An anonymous reader reports that version 4 of "ReiserFS will be released in first quarter. Complete rewrite will support Atomic writing. 2-5 times faster. File corruption will be a thing of the past. Lindows.com is paying for part of it."

4 of 82 comments (clear)

  1. More info by ttfkam · · Score: 4, Informative
    A link to the main project page can give more info.

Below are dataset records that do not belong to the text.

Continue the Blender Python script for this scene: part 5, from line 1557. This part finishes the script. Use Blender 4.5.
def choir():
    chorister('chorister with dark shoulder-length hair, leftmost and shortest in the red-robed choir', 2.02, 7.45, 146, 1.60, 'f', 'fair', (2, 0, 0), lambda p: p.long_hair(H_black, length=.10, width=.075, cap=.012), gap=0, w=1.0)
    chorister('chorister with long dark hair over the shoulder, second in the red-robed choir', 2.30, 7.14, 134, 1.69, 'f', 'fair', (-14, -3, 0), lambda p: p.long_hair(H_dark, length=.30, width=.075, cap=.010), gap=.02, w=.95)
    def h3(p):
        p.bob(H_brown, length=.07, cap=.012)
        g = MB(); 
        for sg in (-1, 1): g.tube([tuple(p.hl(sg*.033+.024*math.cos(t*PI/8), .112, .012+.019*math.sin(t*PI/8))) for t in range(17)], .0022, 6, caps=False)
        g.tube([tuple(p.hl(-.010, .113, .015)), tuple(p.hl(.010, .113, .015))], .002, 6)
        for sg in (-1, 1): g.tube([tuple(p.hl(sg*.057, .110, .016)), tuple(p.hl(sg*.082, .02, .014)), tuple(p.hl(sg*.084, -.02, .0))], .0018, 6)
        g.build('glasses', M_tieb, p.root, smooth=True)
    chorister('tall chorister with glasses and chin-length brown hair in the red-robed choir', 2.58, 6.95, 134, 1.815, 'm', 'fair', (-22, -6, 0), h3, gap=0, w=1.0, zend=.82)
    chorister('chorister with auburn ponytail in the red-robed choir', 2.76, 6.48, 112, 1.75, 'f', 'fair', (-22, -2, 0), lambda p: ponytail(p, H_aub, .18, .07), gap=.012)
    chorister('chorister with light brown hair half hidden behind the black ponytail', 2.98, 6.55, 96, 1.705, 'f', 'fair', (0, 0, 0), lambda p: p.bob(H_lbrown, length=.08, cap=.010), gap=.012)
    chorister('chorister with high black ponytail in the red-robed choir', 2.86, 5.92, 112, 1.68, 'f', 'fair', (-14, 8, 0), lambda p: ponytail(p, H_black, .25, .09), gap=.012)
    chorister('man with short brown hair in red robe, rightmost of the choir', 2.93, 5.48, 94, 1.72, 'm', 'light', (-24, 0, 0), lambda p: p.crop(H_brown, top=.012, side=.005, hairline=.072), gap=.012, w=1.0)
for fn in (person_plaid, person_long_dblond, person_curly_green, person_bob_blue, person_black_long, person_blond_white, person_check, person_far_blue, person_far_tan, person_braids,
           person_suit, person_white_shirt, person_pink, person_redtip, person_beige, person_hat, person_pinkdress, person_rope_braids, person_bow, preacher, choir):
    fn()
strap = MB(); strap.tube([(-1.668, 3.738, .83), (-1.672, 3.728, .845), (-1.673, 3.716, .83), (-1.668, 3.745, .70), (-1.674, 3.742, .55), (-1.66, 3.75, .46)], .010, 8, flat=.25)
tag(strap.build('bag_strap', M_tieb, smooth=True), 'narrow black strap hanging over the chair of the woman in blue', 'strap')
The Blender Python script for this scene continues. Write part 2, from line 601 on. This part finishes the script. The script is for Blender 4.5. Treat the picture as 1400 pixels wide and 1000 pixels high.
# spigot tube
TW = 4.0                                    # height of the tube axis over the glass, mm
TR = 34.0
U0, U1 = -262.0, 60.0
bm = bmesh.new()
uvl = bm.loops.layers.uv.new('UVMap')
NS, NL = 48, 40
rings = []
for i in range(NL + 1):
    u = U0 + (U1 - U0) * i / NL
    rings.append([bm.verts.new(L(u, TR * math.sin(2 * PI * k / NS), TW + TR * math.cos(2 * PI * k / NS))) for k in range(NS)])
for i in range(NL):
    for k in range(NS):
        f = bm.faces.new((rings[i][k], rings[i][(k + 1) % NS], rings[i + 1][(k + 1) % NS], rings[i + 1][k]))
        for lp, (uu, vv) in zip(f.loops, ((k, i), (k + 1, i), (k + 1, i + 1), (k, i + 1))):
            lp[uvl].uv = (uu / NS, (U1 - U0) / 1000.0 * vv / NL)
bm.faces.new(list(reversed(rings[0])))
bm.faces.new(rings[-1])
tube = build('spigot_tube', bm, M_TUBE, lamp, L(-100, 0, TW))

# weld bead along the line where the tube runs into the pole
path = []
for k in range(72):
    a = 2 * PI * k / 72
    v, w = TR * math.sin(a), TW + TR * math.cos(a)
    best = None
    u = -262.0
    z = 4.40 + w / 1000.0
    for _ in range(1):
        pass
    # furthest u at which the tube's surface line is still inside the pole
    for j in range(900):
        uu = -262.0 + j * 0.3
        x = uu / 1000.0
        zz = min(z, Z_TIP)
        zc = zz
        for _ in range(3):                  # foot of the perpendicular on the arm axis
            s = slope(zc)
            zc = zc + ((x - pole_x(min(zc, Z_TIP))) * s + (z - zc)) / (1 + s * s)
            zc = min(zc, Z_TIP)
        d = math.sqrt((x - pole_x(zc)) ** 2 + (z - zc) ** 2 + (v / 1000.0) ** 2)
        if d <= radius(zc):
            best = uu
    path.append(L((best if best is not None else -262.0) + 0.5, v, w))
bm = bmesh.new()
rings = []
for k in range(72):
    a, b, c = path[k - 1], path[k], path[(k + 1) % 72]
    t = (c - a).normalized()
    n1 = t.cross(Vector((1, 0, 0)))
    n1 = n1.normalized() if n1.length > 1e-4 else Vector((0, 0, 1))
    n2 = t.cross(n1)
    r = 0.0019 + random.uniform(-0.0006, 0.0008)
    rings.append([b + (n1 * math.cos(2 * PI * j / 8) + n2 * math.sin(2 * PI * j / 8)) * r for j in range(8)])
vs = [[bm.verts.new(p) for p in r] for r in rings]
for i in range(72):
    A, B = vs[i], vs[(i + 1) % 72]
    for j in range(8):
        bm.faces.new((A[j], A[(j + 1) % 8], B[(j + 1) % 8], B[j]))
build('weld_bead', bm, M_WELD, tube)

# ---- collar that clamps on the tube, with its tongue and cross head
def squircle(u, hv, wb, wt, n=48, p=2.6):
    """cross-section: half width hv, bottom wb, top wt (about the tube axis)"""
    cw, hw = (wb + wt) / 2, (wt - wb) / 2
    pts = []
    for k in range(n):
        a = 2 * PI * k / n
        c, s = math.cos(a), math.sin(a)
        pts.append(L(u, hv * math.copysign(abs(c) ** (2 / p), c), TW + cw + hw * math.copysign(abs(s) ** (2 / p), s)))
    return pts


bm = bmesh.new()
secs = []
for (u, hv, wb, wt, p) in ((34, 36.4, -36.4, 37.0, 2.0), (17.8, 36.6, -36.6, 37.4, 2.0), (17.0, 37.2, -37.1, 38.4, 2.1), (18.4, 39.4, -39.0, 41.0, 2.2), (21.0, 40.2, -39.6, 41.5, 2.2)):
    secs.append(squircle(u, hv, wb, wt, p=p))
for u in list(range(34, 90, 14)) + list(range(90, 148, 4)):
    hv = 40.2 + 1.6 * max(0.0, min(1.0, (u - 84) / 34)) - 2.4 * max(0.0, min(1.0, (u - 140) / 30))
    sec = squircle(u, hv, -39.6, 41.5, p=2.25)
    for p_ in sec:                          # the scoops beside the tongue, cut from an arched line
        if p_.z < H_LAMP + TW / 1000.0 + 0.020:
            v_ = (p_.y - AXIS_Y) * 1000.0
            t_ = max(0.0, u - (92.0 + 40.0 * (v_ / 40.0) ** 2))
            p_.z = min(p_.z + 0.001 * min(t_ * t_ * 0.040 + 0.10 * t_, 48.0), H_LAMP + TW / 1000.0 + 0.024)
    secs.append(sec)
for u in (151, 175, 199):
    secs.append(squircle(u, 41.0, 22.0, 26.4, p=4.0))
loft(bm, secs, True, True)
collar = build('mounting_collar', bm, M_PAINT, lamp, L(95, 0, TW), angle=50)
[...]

    Or if that is too much to digest, I wrote a fairly easy to follow summary on kuro5hin.

    --

    - I don't need to go outside, my CRT tan'll do me just fine.
  2. Re:Reiser? Is that you? by ceej · · Score: 4, Informative

    Yes-- this is far too late to save ReiserFS on my installation. I moved all our disks to ext3 a few months ago after experiencing extensive file corruption. A scsi disk went bad. When it went down, all files that had been active at the time were corrupted. Mostly that was several dozen mail spool files. Didn't I switch to a journaled file system in part to avoid this sort of thing? Grrrrrrrrrr.

  3. Re:Reiser? Is that you? by LarryRiedel · · Score: 4, Informative
    A scsi disk went bad. When it went down, all files that had been active at the time were corrupted. Mostly that was several dozen mail spool files. Didn't I switch to a journaled file system in part to avoid this sort of thing?

    Both ext3 and reiser3 offer(ed) data journaling, which would help with that kind of thing. Neither of them would even try to provide any better protection against corruption than if the application program(s) crashed. If a drive failed while applications were writing to files, the files might be current as of the most recent completed system call (write() or whatever), but even then, they could be "corrupt" in the sense that not all the operations in a sequence had completed; I do not think even reiser4 offers that level of transactional support-- I guess maybe it could have some sort of open()...close() atomicity thing, which would be nice.

    Larry

  4. That's because of metadata journaling by r6144 · · Score: 4, Informative
    Reiserfs3 does metadata journaling only, which only makes sure that the filesystem itself doesn't become b0rked (so that you don't have to run "fsck" during reboot) when the system goes down suddenly. It doesn't protect the data in your files. It is quite possible that the system wrote the information "the 3rd block of /var/spool/mail/xxx is the 1134th block on the filesystem" onto the disk, but the system crashed before the 1134th block is actually written to (the data blocks are not journaled; this is metadata journaling), so the 3rd block of that file becomes garbage.

    Ext3 in its default mode also does metadata journaling only, but it always writes the data blocks first (at some performance hit), so such lossage won't occur.

    In theory, you may lose data badly during a power failure on a non-journaling filesystem such as ext2, since the filesystem itself may be badly broken. However, this does not occur often in practice.

    In short, reiser3 is probably not the data-eating monster in normal operating conditions, nor will the filesystem become corrupted in case of a power failure, but newly rewritten data can get lost (including the older versions) during a crash or power failure, so it is probably safer to use ext3 for now if you don't have a UPS. Also, if your disk fails, all bets are off --- expect to lose some data, no matter how advanced your filesystem is (unless it is designed to operate on faulty hardware).

    BTW, I dumped reiserfs on my disk (on my home machine) during a disk failure because it doesn't have the feature to mark blocks as "bad". Quite a few blocks on my disk mysterically went bad, and for some reason it was not corrected by the hard drive.